WHAT YOU NEED TO DO = Write out, word for word, the first line of the data below and every line after it through the one containing "(.20,.23,.11), .3, .45, spec=.35)".
━━━━━ DATASET CONTENT ━━━━━
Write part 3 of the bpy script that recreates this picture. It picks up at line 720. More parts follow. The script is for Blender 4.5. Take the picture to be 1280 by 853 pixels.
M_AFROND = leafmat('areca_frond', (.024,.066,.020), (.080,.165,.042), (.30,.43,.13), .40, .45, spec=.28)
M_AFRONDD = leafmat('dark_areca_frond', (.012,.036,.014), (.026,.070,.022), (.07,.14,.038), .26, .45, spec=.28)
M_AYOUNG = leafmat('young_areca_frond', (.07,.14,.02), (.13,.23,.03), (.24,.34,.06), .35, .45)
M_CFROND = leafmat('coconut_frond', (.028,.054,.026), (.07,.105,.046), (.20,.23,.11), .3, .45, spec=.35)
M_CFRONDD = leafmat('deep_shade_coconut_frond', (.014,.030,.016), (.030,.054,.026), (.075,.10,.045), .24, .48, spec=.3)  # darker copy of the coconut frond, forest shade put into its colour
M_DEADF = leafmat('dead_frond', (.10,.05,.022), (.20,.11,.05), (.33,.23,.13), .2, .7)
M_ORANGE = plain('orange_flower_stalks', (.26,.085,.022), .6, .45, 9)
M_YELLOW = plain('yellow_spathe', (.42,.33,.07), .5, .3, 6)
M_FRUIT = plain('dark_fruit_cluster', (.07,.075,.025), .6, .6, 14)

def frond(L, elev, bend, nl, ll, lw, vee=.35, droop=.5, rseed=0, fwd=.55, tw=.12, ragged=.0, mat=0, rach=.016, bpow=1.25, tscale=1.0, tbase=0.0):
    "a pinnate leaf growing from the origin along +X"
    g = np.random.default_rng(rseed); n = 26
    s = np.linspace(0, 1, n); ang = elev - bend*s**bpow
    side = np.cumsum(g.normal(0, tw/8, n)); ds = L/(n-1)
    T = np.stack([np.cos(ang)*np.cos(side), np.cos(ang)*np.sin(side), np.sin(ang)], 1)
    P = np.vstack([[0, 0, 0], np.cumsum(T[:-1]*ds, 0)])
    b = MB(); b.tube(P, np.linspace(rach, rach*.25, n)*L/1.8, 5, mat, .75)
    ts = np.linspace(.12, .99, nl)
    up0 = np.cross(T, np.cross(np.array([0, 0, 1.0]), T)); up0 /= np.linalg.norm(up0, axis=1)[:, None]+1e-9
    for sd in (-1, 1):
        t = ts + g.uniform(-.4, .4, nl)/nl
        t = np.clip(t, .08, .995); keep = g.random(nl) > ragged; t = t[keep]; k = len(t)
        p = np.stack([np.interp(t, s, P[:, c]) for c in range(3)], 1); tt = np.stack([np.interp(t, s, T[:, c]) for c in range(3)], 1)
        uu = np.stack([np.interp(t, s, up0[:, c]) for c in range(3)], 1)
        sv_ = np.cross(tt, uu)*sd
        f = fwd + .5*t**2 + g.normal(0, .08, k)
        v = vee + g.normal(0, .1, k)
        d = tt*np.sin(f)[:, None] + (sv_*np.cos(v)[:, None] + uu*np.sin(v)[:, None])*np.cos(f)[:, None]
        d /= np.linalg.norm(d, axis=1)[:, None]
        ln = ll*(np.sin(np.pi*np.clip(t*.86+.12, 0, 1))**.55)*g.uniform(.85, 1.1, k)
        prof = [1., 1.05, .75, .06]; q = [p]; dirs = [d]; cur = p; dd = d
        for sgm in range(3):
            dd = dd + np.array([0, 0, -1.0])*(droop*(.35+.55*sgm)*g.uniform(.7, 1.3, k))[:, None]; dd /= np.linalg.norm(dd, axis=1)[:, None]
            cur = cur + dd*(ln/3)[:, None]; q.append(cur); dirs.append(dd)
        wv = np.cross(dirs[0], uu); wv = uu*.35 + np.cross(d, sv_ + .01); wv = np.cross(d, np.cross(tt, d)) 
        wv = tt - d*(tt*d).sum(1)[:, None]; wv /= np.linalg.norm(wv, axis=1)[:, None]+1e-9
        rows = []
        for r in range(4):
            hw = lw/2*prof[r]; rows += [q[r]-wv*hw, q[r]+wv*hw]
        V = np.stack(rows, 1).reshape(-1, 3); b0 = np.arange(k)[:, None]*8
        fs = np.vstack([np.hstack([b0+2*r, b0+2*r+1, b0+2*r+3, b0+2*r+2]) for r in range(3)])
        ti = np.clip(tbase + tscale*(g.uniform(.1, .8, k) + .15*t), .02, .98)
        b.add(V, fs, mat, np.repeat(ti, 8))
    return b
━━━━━
FULL RESPONSE =
Write part 3 of the bpy script that recreates this picture. It picks up at line 720. More parts follow. The script is for Blender 4.5. Take the picture to be 1280 by 853 pixels.
M_AFROND = leafmat('areca_frond', (.024,.066,.020), (.080,.165,.042), (.30,.43,.13), .40, .45, spec=.28)
M_AFRONDD = leafmat('dark_areca_frond', (.012,.036,.014), (.026,.070,.022), (.07,.14,.038), .26, .45, spec=.28)
M_AYOUNG = leafmat('young_areca_frond', (.07,.14,.02), (.13,.23,.03), (.24,.34,.06), .35, .45)
M_CFROND = leafmat('coconut_frond', (.028,.054,.026), (.07,.105,.046), (.20,.23,.11), .3, .45, spec=.35)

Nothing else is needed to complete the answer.